--- START Provided data ---

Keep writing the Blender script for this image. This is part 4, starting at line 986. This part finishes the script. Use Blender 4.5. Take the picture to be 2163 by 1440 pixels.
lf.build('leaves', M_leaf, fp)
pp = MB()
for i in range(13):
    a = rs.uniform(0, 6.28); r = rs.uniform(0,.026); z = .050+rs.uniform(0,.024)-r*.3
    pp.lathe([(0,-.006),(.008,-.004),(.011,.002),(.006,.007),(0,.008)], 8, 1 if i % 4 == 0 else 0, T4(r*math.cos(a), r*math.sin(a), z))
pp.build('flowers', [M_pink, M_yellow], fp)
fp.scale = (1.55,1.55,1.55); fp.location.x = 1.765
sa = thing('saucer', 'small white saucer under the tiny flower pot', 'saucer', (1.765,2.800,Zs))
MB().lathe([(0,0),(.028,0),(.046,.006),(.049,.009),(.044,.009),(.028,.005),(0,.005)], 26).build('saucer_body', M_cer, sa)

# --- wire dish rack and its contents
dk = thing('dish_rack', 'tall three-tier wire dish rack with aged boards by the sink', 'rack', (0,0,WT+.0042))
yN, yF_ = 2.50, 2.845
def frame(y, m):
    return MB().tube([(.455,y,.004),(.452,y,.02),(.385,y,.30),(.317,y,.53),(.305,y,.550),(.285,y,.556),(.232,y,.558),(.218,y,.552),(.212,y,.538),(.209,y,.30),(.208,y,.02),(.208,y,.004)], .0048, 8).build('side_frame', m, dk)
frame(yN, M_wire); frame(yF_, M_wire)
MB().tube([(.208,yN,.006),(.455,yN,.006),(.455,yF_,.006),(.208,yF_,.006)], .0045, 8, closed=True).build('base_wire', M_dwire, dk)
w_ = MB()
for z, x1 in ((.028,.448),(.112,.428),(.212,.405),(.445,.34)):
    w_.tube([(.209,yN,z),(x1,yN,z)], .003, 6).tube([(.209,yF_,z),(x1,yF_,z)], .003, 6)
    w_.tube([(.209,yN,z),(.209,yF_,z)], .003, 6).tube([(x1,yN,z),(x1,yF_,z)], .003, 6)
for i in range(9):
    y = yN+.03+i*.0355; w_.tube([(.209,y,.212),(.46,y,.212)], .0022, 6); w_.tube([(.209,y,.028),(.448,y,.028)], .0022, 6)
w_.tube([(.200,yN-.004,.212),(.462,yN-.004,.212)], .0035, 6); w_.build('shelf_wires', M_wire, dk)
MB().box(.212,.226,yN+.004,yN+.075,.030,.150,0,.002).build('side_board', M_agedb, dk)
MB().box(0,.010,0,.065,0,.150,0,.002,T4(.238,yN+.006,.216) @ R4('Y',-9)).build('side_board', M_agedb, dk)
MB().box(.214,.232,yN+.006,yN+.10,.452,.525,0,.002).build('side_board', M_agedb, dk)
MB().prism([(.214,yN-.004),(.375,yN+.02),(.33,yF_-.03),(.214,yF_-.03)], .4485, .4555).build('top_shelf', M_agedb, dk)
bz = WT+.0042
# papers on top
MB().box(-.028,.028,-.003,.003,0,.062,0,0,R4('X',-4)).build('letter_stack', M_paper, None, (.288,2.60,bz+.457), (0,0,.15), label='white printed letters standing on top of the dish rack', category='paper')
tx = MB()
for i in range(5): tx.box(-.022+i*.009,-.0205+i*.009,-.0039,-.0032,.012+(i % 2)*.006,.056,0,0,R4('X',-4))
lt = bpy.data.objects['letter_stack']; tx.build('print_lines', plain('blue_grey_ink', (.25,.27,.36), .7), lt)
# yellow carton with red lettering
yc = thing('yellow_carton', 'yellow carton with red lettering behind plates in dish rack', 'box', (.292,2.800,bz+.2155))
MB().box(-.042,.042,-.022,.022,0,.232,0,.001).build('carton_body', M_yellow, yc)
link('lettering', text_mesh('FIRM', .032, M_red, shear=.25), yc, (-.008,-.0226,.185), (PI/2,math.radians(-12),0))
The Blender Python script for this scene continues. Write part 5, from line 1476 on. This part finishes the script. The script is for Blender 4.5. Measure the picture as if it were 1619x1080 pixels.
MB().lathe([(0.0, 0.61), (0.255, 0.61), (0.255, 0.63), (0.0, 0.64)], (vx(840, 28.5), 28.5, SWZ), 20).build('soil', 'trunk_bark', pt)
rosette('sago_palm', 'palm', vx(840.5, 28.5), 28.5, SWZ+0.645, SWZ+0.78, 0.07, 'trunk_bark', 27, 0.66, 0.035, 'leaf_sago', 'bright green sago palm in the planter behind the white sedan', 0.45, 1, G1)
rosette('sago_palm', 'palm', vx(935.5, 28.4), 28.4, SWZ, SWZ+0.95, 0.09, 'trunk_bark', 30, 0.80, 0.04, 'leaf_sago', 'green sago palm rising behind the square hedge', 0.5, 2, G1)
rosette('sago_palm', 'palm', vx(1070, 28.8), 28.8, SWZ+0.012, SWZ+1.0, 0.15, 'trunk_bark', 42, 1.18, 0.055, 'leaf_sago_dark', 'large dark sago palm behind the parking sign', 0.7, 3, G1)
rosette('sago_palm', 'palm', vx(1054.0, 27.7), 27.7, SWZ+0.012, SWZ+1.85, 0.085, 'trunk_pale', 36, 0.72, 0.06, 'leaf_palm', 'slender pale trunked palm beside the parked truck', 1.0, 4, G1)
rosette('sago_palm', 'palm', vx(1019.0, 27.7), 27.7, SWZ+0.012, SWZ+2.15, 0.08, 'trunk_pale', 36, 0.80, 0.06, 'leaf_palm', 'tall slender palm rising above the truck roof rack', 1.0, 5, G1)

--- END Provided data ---

■ Aim ■
Please reproduce each line exactly as written.

■ Result below ■
Keep writing the Blender script for this image. This is part 4, starting at line 986. This part finishes the script. Use Blender 4.5. Take the picture to be 2163 by 1440 pixels.
lf.build('leaves', M_leaf, fp)
pp = MB()
for i in range(13):
    a = rs.uniform(0, 6.28); r = rs.uniform(0,.026); z = .050+rs.uniform(0,.024)-r*.3
    pp.lathe([(0,-.006),(.008,-.004),(.011,.002),(.006,.007),(0,.008)], 8, 1 if i % 4 == 0 else 0, T4(r*math.cos(a), r*math.sin(a), z))
pp.build('flowers', [M_pink, M_yellow], fp)
fp.scale = (1.55,1.55,1.55); fp.location.x = 1.765
sa = thing('saucer', 'small white saucer under the tiny flower pot', 'saucer', (1.765,2.800,Zs))
MB().lathe([(0,0),(.028,0),(.046,.006),(.049,.009),(.044,.009),(.028,.005),(0,.005)], 26).build('saucer_body', M_cer, sa)

# --- wire dish rack and its contents
dk = thing('dish_rack', 'tall three-tier wire dish rack with aged boards by the sink', 'rack', (0,0,WT+.0042))
yN, yF_ = 2.50, 2.845
def frame(y, m):
    return MB().tube([(.455,y,.004),(.452,y,.02),(.385,y,.30),(.317,y,.53),(.305,y,.550),(.285,y,.556),(.232,y,.558),(.218,y,.552),(.212,y,.538),(.209,y,.30),(.208,y,.02),(.208,y,.004)], .0048, 8).build('side_frame', m, dk)
frame(yN, M_wire); frame(yF_, M_wire)
MB().tube([(.208,yN,.006),(.455,yN,.006),(.455,yF_,.006),(.208,yF_,.006)], .0045, 8, closed=True).build('base_wire', M_dwire, dk)
w_ = MB()
for z, x1 in ((.028,.448),(.112,.428),(.212,.405),(.445,.34)):
    w_.tube([(.209,yN,z),(x1,yN,z)], .003, 6).tube([(.209,yF_,z),(x1,yF_,z)], .003, 6)
    w_.tube([(.209,yN,z),(.209,yF_,z)], .003, 6).tube([(x1,yN,z),(x1,yF_,z)], .003, 6)
for i in range(9):
    y = yN+.03+i*.0355; w_.tube([(.209,y,.212),(.46,y,.212)], .0022, 6); w_.tube([(.209,y,.028),(.448,y,.028)], .0022, 6)
w_.tube([(.200,yN-.004,.212),(.462,yN-.004,.212)], .0035, 6); w_.build('shelf_wires', M_wire, dk)
MB().box(.212,.226,yN+.004,yN+.075,.030,.150,0,.002).build('side_board', M_agedb, dk)
MB().box(0,.010,0,.065,0,.150,0,.002,T4(.238,yN+.006,.216) @ R4('Y',-9)).build('side_board', M_agedb, dk)
MB().box(.214,.232,yN+.006,yN+.10,.452,.525,0,.002).build('side_board', M_agedb, dk)
MB().prism([(.214,yN-.004),(.375,yN+.02),(.33,yF_-.03),(.214,yF_-.03)], .4485, .4555).build('top_shelf', M_agedb, dk)
bz = WT+.0042
# papers on top
MB().box(-.028,.028,-.003,.003,0,.062,0,0,R4('X',-4)).build('letter_stack', M_paper, None, (.288,2.60,bz+.457), (0,0,.15), label='white printed letters standing on top of the dish rack', category='paper')
tx = MB()
for i in range(5): tx.box(-.022+i*.009,-.0205+i*.009,-.0039,-.0032,.012+(i % 2)*.006,.056,0,0,R4('X',-4))
lt = bpy.data.objects['letter_stack']; tx.build('print_lines', plain('blue_grey_ink', (.25,.27,.36), .7), lt)
# yellow carton with red lettering
yc = thing('yellow_carton', 'yellow carton with red lettering behind plates in dish rack', 'box', (.292,2.800,bz+.2155))
MB().box(-.042,.042,-.022,.022,0,.232,0,.001).build('carton_body', M_yellow, yc)
link('lettering', text_mesh('FIRM', .032, M_red, shear=.25), yc, (-.008,-.0226,.185), (PI/2,math.radians(-12),0))
The Blender Python script for this scene continues. Write part 5, from line 1476 on. This part finishes the script. The script is for Blender 4.5. Measure the picture as if it were 1619x1080 pixels.
MB().lathe([(0.0, 0.61), (0.255, 0.61), (0.255, 0.63), (0.0, 0.64)], (vx(840, 28.5), 28.5, SWZ), 20).build('soil', 'trunk_bark', pt)
rosette('sago_palm', 'palm', vx(840.5, 28.5), 28.5, SWZ+0.645, SWZ+0.78, 0.07, 'trunk_bark', 27, 0.66, 0.035, 'leaf_sago', 'bright green sago palm in the planter behind the white sedan', 0.45, 1, G1)
rosette('sago_palm', 'palm', vx(935.5, 28.4), 28.4, SWZ, SWZ+0.95, 0.09, 'trunk_bark', 30, 0.80, 0.04, 'leaf_sago', 'green sago palm rising behind the square hedge', 0.5, 2, G1)
rosette('sago_palm', 'palm', vx(1070, 28.8), 28.8, SWZ+0.012, SWZ+1.0, 0.15, 'trunk_bark', 42, 1.18, 0.055, 'leaf_sago_dark', 'large dark sago palm behind the parking sign', 0.7, 3, G1)
rosette('sago_palm', 'palm', vx(1054.0, 27.7), 27.7, SWZ+0.012, SWZ+1.85, 0.085, 'trunk_pale', 36, 0.72, 0.06, 'leaf_palm', 'slender pale trunked palm beside the parked truck', 1.0, 4, G1)
rosette('sago_palm', 'palm', vx(1019.0, 27.7), 27.7, SWZ+0.012, SWZ+2.15, 0.08, 'trunk_pale', 36, 0.80, 0.06, 'leaf_palm', 'tall slender palm rising above the truck roof rack', 1.0, 5, G1)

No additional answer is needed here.